Your instructions:
Repeat the whole listing below, word for word.

══ Data segment ══

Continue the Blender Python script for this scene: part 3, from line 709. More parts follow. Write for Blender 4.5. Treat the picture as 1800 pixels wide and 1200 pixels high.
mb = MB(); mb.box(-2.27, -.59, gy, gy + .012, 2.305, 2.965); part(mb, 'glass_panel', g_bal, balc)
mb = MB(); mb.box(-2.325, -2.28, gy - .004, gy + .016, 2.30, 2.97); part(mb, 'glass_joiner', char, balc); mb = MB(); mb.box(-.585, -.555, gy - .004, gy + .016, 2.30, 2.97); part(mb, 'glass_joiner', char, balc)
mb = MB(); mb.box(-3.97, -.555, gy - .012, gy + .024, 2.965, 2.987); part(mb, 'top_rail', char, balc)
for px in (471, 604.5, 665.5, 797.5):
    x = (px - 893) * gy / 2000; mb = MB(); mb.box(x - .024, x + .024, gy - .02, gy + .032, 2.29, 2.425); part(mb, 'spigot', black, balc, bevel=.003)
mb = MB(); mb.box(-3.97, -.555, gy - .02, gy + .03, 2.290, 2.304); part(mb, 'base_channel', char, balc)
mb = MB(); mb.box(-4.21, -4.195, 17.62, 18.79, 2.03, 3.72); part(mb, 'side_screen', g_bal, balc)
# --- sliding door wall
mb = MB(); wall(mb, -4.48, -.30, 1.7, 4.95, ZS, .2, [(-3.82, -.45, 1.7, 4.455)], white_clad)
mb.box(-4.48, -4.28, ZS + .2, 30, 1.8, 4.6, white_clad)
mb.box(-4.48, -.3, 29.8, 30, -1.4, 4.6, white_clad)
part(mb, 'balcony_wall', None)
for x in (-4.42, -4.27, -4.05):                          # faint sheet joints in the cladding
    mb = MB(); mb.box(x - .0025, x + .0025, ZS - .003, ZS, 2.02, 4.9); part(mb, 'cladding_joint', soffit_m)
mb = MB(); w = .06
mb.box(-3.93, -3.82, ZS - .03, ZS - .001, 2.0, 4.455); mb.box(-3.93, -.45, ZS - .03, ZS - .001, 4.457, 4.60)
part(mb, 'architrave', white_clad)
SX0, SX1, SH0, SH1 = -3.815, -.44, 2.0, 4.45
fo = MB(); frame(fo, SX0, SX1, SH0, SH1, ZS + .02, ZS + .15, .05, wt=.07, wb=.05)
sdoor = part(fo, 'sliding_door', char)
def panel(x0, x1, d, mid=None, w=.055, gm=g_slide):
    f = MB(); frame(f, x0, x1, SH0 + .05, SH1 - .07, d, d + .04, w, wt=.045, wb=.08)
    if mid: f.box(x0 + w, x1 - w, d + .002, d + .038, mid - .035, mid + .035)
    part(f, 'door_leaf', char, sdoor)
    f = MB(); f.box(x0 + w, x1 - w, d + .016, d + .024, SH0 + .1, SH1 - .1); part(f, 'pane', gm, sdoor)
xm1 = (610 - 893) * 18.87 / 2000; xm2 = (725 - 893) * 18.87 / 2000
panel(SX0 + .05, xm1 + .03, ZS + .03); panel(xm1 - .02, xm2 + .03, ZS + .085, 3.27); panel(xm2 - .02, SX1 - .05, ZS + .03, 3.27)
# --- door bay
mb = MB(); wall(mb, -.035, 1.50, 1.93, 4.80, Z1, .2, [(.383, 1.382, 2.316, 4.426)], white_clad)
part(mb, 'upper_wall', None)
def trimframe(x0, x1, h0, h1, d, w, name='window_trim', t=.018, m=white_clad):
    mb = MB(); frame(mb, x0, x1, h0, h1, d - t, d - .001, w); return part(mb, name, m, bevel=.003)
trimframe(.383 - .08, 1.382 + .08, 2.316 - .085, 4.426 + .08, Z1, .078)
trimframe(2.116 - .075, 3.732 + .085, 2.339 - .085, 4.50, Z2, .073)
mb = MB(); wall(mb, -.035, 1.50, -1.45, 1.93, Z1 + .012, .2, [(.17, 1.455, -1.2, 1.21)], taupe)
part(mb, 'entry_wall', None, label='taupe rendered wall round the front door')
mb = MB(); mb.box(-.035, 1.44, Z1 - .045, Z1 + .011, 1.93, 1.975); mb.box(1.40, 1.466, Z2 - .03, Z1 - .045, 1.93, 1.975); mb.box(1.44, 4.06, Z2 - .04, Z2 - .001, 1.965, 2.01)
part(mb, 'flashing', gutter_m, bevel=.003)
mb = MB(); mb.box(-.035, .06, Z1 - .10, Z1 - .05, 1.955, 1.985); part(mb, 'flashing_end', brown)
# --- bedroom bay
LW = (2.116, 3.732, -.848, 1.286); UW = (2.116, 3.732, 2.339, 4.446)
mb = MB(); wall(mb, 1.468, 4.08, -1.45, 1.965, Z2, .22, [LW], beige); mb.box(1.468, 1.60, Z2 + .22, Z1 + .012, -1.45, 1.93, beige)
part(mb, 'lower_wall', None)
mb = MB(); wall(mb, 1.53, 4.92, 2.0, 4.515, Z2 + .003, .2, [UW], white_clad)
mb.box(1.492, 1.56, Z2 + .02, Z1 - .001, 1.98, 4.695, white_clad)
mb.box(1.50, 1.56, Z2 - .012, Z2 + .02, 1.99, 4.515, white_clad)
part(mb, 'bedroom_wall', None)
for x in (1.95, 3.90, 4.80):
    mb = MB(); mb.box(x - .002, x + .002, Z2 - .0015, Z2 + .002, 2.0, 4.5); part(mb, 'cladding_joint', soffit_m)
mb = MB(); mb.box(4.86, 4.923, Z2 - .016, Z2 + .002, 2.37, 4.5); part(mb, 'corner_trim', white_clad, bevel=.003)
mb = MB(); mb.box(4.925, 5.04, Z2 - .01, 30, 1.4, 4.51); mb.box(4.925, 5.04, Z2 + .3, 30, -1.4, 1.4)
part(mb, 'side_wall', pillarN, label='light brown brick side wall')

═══

Problem solution:
Continue the Blender Python script for this scene: part 3, from line 709. More parts follow. Write for Blender 4.5. Treat the picture as 1800 pixels wide and 1200 pixels high.
mb = MB(); mb.box(-2.27, -.59, gy, gy + .012, 2.305, 2.965); part(mb, 'glass_panel', g_bal, balc)
mb = MB(); mb.box(-2.325, -2.28, gy - .004, gy + .016, 2.30, 2.97); part(mb, 'glass_joiner', char, balc); mb = MB(); mb.box(-.585, -.555, gy - .004, gy + .016, 2.30, 2.97); part(mb, 'glass_joiner', char, balc)
mb = MB(); mb.box(-3.97, -.555, gy - .012, gy + .024, 2.965, 2.987); part(mb, 'top_rail', char, balc)
for px in (471, 604.5, 665.5, 797.5):
    x = (px - 893) * gy / 2000; mb = MB(); mb.box(x - .024, x + .024, gy - .02, gy + .032, 2.29, 2.425); part(mb, 'spigot', black, balc, bevel=.003)
mb = MB(); mb.box(-3.97, -.555, gy - .02, gy + .03, 2.290, 2.304); part(mb, 'base_channel', char, balc)
mb = MB(); mb.box(-4.21, -4.195, 17.62, 18.79, 2.03, 3.72); part(mb, 'side_screen', g_bal, balc)
# --- sliding door wall
mb = MB(); wall(mb, -4.48, -.30, 1.7, 4.95, ZS, .2, [(-3.82, -.45, 1.7, 4.455)], white_clad)
mb.box(-4.48, -4.28, ZS + .2, 30, 1.8, 4.6, white_clad)
mb.box(-4.48, -.3, 29.8, 30, -1.4, 4.6, white_clad)
part(mb, 'balcony_wall', None)
for x in (-4.42, -4.27, -4.05):                          # faint sheet joints in the cladding
    mb = MB(); mb.box(x - .0025, x + .0025, ZS - .003, ZS, 2.02, 4.9); part(mb, 'cladding_joint', soffit_m)
mb = MB(); w = .06
mb.box(-3.93, -3.82, ZS - .03, ZS - .001, 2.0, 4.455); mb.box(-3.93, -.45, ZS - .03, ZS - .001, 4.457, 4.60)
part(mb, 'architrave', white_clad)
SX0, SX1, SH0, SH1 = -3.815, -.44, 2.0, 4.45
fo = MB(); frame(fo, SX0, SX1, SH0, SH1, ZS + .02, ZS + .15, .05, wt=.07, wb=.05)
sdoor = part(fo, 'sliding_door', char)
def panel(x0, x1, d, mid=None, w=.055, gm=g_slide):
    f = MB(); frame(f, x0, x1, SH0 + .05, SH1 - .07, d, d + .04, w, wt=.045, wb=.08)
    if mid: f.box(x0 + w, x1 - w, d + .002, d + .038, mid - .035, mid + .035)
    part(f, 'door_leaf', char, sdoor)
    f = MB(); f.box(x0 + w, x1 - w, d + .016, d + .024, SH0 + .1, SH1 - .1); part(f, 'pane', gm, sdoor)
xm1 = (610 - 893) * 18.87 / 2000; xm2 = (725 - 893) * 18.87 / 2000
panel(SX0 + .05, xm1 + .03, ZS + .03); panel(xm1 - .02, xm2 + .03, ZS + .085, 3.27); panel(xm2 - .02, SX1 - .05, ZS + .03, 3.27)
# --- door bay
mb = MB(); wall(mb, -.035, 1.50, 1.93, 4.80, Z1, .2, [(.383, 1.382, 2.316, 4.426)], white_clad)
part(mb, 'upper_wall', None)
def trimframe(x0, x1, h0, h1, d, w, name='window_trim', t=.018, m=white_clad):
    mb = MB(); frame(mb, x0, x1, h0, h1, d - t, d - .001, w); return part(mb, name, m, bevel=.003)
trimframe(.383 - .08, 1.382 + .08, 2.316 - .085, 4.426 + .08, Z1, .078)
trimframe(2.116 - .075, 3.732 + .085, 2.339 - .085, 4.50, Z2, .073)
mb = MB(); wall(mb, -.035, 1.50, -1.45, 1.93, Z1 + .012, .2, [(.17, 1.455, -1.2, 1.21)], taupe)
part(mb, 'entry_wall', None, label='taupe rendered wall round the front door')
mb = MB(); mb.box(-.035, 1.44, Z1 - .045, Z1 + .011, 1.93, 1.975); mb.box(1.40, 1.466, Z2 - .03, Z1 - .045, 1.93, 1.975); mb.box(1.44, 4.06, Z2 - .04, Z2 - .001, 1.965, 2.01)
part(mb, 'flashing', gutter_m, bevel=.003)
mb = MB(); mb.box(-.035, .06, Z1 - .10, Z1 - .05, 1.955, 1.985); part(mb, 'flashing_end', brown)
# --- bedroom bay
LW = (2.116, 3.732, -.848, 1.286); UW = (2.116, 3.732, 2.339, 4.446)
mb = MB(); wall(mb, 1.468, 4.08, -1.45, 1.965, Z2, .22, [LW], beige); mb.box(1.468, 1.60, Z2 + .22, Z1 + .012, -1.45, 1.93, beige)
part(mb, 'lower_wall', None)
mb = MB(); wall(mb, 1.53, 4.92, 2.0, 4.515, Z2 + .003, .2, [UW], white_clad)
mb.box(1.492, 1.56, Z2 + .02, Z1 - .001, 1.98, 4.695, white_clad)
mb.box(1.50, 1.56, Z2 - .012, Z2 + .02, 1.99, 4.515, white_clad)
part(mb, 'bedroom_wall', None)
for x in (1.95, 3.90, 4.80):
    mb = MB(); mb.box(x - .002, x + .002, Z2 - .0015, Z2 + .002, 2.0, 4.5); part(mb, 'cladding_joint', soffit_m)
mb = MB(); mb.box(4.86, 4.923, Z2 - .016, Z2 + .002, 2.37, 4.5); part(mb, 'corner_trim', white_clad, bevel=.003)
mb = MB(); mb.box(4.925, 5.04, Z2 - .01, 30, 1.4, 4.51); mb.box(4.925, 5.04, Z2 + .3, 30, -1.4, 1.4)
part(mb, 'side_wall', pillarN, label='light brown brick side wall')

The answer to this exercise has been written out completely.